╔══

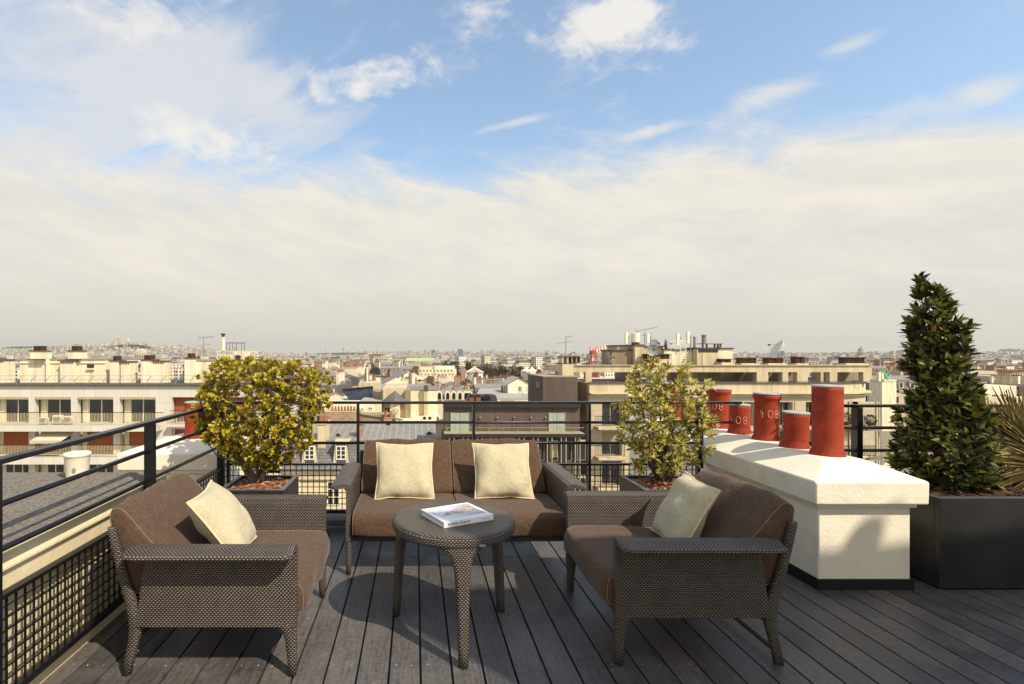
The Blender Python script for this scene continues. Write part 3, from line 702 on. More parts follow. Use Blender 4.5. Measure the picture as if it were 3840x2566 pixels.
def clay_pot(label,x,y,zb,zt,r,lip,mark=None,mark_a=0,mz=.5,tilt=0):
    random.seed(int(x*1000+y*77))
    root=thing('chimney_pot',label,'chimney pot',(x,y,zb),0,'red clay chimney pots'); root.rotation_euler=(R(tilt),R(tilt*.6),0)
    H=zt-zb; fl=r*.22
    pr=[(r+fl,-.03),(r+fl,.004),(r+fl*.65,.014),(r+.012,.03),(r,.05)]+[(r*(1+.006*math.sin(i*1.7)),.05+(H-.09)*i/8) for i in range(1,8)]
    if lip: pr+=[(r,H-.055),(r*1.04,H-.042),(r*1.13,H-.03),(r*1.15,H-.014),(r*1.12,H-.004),(r*1.0,H)]
    else: pr+=[(r,H-.02),(r*1.005,H)]
    MB().lathe(pr,40,jit=.004).build('shaft',['terracotta'],root,smooth=True)
    q=1.13 if lip else 1.02
    MB().lathe([(0,H+.004),(r*q*.98,H+.001),(r*q*1.02,H+.006),(r*q,H+.013),(r*.5,H+.017),(0,H+.014)],30,jit=.012,caps=False).build('lid',['pot_lid'],root,smooth=False)
    if mark:
        mb=MB()
        for pl in digits(mark,-.06,H*mz,.062):
            pts=[]
            for s_,z_ in pl:
                a=R(mark_a-90)+s_/r; pts.append(((r+.0015)*math.cos(a),(r+.0015)*math.sin(a),z_+random.uniform(-.0015,.0015)))
            mb.tube(pts,[random.uniform(.0018,.0034) for _ in pts],5)
        mb.build('chalk_number',['chalk'],root)
    return root
clay_pot('tallest red chimney pot, nearest of the row on the white block',2.885,3.66,.79,1.272,.090,False)
clay_pot('short red pot with pale lid directly left of the tallest one',2.868,3.955,.79,1.055,.085,False,'C',-62,.5,2)
clay_pot('thick red chimney pot with flared lip, third from the front',2.89,4.31,.79,1.172,.088,True,'408',-22,.52,1)
clay_pot('low red pot chalked 408, between the two lipped pots',2.89,4.66,.79,1.045,.083,False,'408',-44,.40)
clay_pot('lipped red chimney pot behind the cut rail end, chalked 408',2.91,5.02,.79,1.166,.097,True,'408',-54,.5)
clay_pot('red chimney pot half hidden by the right edge of the thin shrub',2.83,5.38,.79,1.06,.088,False)
clay_pot('farthest red chimney pot, seen through the thin shrub\'s twigs',2.88,5.85,.79,1.17,.10,True)
# ---------------------------------------------------------------- neighbour's felt roof to the left
nr=thing('neighbour_roof','low neighbouring roof of grey mineral felt with cream edge, left of railing','roof',(-1.71,1,0))
MB().box(-7,-.002,-4,2.55,.50,.70).build('felt_roof',['felt'],nr)
prof=[(.0,-.5),(.0,.698),(.006,.700),(.012,.69),(.014,.64),(.022,.622),(.022,.612),(.008,.604),(-.03,.592),(-.04,.56),(-.03,.528),(-.008,.515),(.004,.508),(.006,.49),(-.006,.48),(-.03,.46),(-.13,.45),(-.13,-.9),(-.20,-.9)]
MB().prism(prof,-4,2.55).build('cornice',['cream_plaster'],nr)
MB().box(-7,-.135,-4,2.54,-3,.49).build('wall',['cream_plaster'],nr)
lb=chimney_block('low white chimney block with one red pot, beyond the felt roof',-2.53,-1.74,4.54,5.4,.0,.50,.645,.73,.04,skirt=False)
lb.children[2].location=(0,0,0)
clay_pot('single red chimney pot behind the golden shrub, beyond the left railing',-2.05,4.92,.72,1.045,.112,False)
vb=thing('roof_vent','white bucket shaped vent standing on the felt roof','vent',(-2.20,3.40,.70))
MB().lathe([(.062,0),(.064,.02),(.074,.140),(.076,.145)],32).build('bucket',['white_paint'],vb,smooth=True)
MB().lathe([(.076,.140),(.080,.144),(.080,.158),(.075,.163),(.066,.158),(.0,.153)],32,caps=False).build('lid',['white_paint'],vb,smooth=True)
MB().lathe([(.012,0),(.012,.004)],12).build('stud',['stone_grey'],vb).matrix_local=Matrix.Translation((.025,-.070,.065))@Matrix.Rotation(R(90),4,'X')
# ================================================================ CITY
random.seed(42)
GZ=-33.
def hgt(x,y):
    u=x/max(y,1)
    h=0
    h+=92*math.exp(-((x+2330)/650)**2-((y-4300)/600)**2)+58*math.exp(-((x+3250)/900)**2-((y-4500)/600)**2)+36*math.exp(-((x+1500)/500)**2-((y-4600)/600)**2)
    h+=50*math.exp(-((x+300)/1700)**2-((y-7200)/1100)**2)+38*math.exp(-((x-1500)/1500)**2-((y-7400)/900)**2)
    h+=26*math.exp(-((x-3900)/2300)**2-((y-5600)/1000)**2)+30*math.exp(-((x-4600)/1800)**2-((y-4300)/800)**2)+24*math.exp(-((x+3800)/1400)**2-((y-7200)/1200)**2)
    return GZ+h
def terrain():
    mb=MB(); ys=[-60,-20,20,60,120,250,500,900]+[1200+i*300 for i in range(26)]; xs=[-9000+i*300 for i in range(61)]
    b=0
    for y in ys:
        for x in xs: mb.v.append((x,y,hgt(x,y) if y>1500 else GZ))
    n=len(xs)
    for j in range(len(ys)-1):
        for i in range(n-1):
            a=j*n+i; mb.f.append((a,a+1,a+n+1,a+n)); mb.m.append(0)
    tag(mb.build('ground',['ground_city'],smooth=True),kind='structure')
terrain()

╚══

# Task instructions
Would you set down the listing exactly, omitting pictures?

# Result of this exercise
The Blender Python script for this scene continues. Write part 3, from line 702 on. More parts follow. Use Blender 4.5. Measure the picture as if it were 3840x2566 pixels.
def clay_pot(label,x,y,zb,zt,r,lip,mark=None,mark_a=0,mz=.5,tilt=0):
    random.seed(int(x*1000+y*77))
    root=thing('chimney_pot',label,'chimney pot',(x,y,zb),0,'red clay chimney pots'); root.rotation_euler=(R(tilt),R(tilt*.6),0)
    H=zt-zb; fl=r*.22
    pr=[(r+fl,-.03),(r+fl,.004),(r+fl*.65,.014),(r+.012,.03),(r,.05)]+[(r*(1+.006*math.sin(i*1.7)),.05+(H-.09)*i/8) for i in range(1,8)]
    if lip: pr+=[(r,H-.055),(r*1.04,H-.042),(r*1.13,H-.03),(r*1.15,H-.014),(r*1.12,H-.004),(r*1.0,H)]
    else: pr+=[(r,H-.02),(r*1.005,H)]
    MB().lathe(pr,40,jit=.004).build('shaft',['terracotta'],root,smooth=True)
    q=1.13 if lip else 1.02
    MB().lathe([(0,H+.004),(r*q*.98,H+.001),(r*q*1.02,H+.006),(r*q,H+.013),(r*.5,H+.017),(0,H+.014)],30,jit=.012,caps=False).build('lid',['pot_lid'],root,smooth=False)
    if mark:
        mb=MB()
        for pl in digits(mark,-.06,H*mz,.062):
            pts=[]
            for s_,z_ in pl:
                a=R(mark_a-90)+s_/r; pts.append(((r+.0015)*math.cos(a),(r+.0015)*math.sin(a),z_+random.uniform(-.0015,.0015)))
            mb.tube(pts,[random.uniform(.0018,.0034) for _ in pts],5)
        mb.build('chalk_number',['chalk'],root)
    return root
clay_pot('tallest red chimney pot, nearest of the row on the white block',2.885,3.66,.79,1.272,.090,False)
clay_pot('short red pot with pale lid directly left of the tallest one',2.868,3.955,.79,1.055,.085,False,'C',-62,.5,2)
clay_pot('thick red chimney pot with flared lip, third from the front',2.89,4.31,.79,1.172,.088,True,'408',-22,.52,1)
clay_pot('low red pot chalked 408, between the two lipped pots',2.89,4.66,.79,1.045,.083,False,'408',-44,.40)
clay_pot('lipped red chimney pot behind the cut rail end, chalked 408',2.91,5.02,.79,1.166,.097,True,'408',-54,.5)
clay_pot('red chimney pot half hidden by the right edge of the thin shrub',2.83,5.38,.79,1.06,.088,False)
clay_pot('farthest red chimney pot, seen through the thin shrub\'s twigs',2.88,5.85,.79,1.17,.10,True)
# ---------------------------------------------------------------- neighbour's felt roof to the left
nr=thing('neighbour_roof','low neighbouring roof of grey mineral felt with cream edge, left of railing','roof',(-1.71,1,0))
MB().box(-7,-.002,-4,2.55,.50,.70).build('felt_roof',['felt'],nr)
prof=[(.0,-.5),(.0,.698),(.006,.700),(.012,.69),(.014,.64),(.022,.622),(.022,.612),(.008,.604),(-.03,.592),(-.04,.56),(-.03,.528),(-.008,.515),(.004,.508),(.006,.49),(-.006,.48),(-.03,.46),(-.13,.45),(-.13,-.9),(-.20,-.9)]
MB().prism(prof,-4,2.55).build('cornice',['cream_plaster'],nr)
MB().box(-7,-.135,-4,2.54,-3,.49).build('wall',['cream_plaster'],nr)
lb=chimney_block('low white chimney block with one red pot, beyond the felt roof',-2.53,-1.74,4.54,5.4,.0,.50,.645,.73,.04,skirt=False)
lb.children[2].location=(0,0,0)
clay_pot('single red chimney pot behind the golden shrub, beyond the left railing',-2.05,4.92,.72,1.045,.112,False)
vb=thing('roof_vent','white bucket shaped vent standing on the felt roof','vent',(-2.20,3.40,.70))
MB().lathe([(.062,0),(.064,.02),(.074,.140),(.076,.145)],32).build('bucket',['white_paint'],vb,smooth=True)
MB().lathe([(.076,.140),(.080,.144),(.080,.158),(.075,.163),(.066,.158),(.0,.153)],32,caps=False).build('lid',['white_paint'],vb,smooth=True)
MB().lathe([(.012,0),(.012,.004)],12).build('stud',['stone_grey'],vb).matrix_local=Matrix.Translation((.025,-.070,.065))@Matrix.Rotation(R(90),4,'X')
# ================================================================ CITY
random.seed(42)
GZ=-33.
def hgt(x,y):
    u=x/max(y,1)
    h=0
    h+=92*math.exp(-((x+2330)/650)**2-((y-4300)/600)**2)+58*math.exp(-((x+3250)/900)**2-((y-4500)/600)**2)+36*math.exp(-((x+1500)/500)**2-((y-4600)/600)**2)
    h+=50*math.exp(-((x+300)/1700)**2-((y-7200)/1100)**2)+38*math.exp(-((x-1500)/1500)**2-((y-7400)/900)**2)
    h+=26*math.exp(-((x-3900)/2300)**2-((y-5600)/1000)**2)+30*math.exp(-((x-4600)/1800)**2-((y-4300)/800)**2)+24*math.exp(-((x+3800)/1400)**2-((y-7200)/1200)**2)
    return GZ+h
def terrain():
    mb=MB(); ys=[-60,-20,20,60,120,250,500,900]+[1200+i*300 for i in range(26)]; xs=[-9000+i*300 for i in range(61)]
    b=0
    for y in ys:
        for x in xs: mb.v.append((x,y,hgt(x,y) if y>1500 else GZ))
    n=len(xs)
    for j in range(len(ys)-1):
        for i in range(n-1):
            a=j*n+i; mb.f.append((a,a+1,a+n+1,a+n)); mb.m.append(0)
    tag(mb.build('ground',['ground_city'],smooth=True),kind='structure')
terrain()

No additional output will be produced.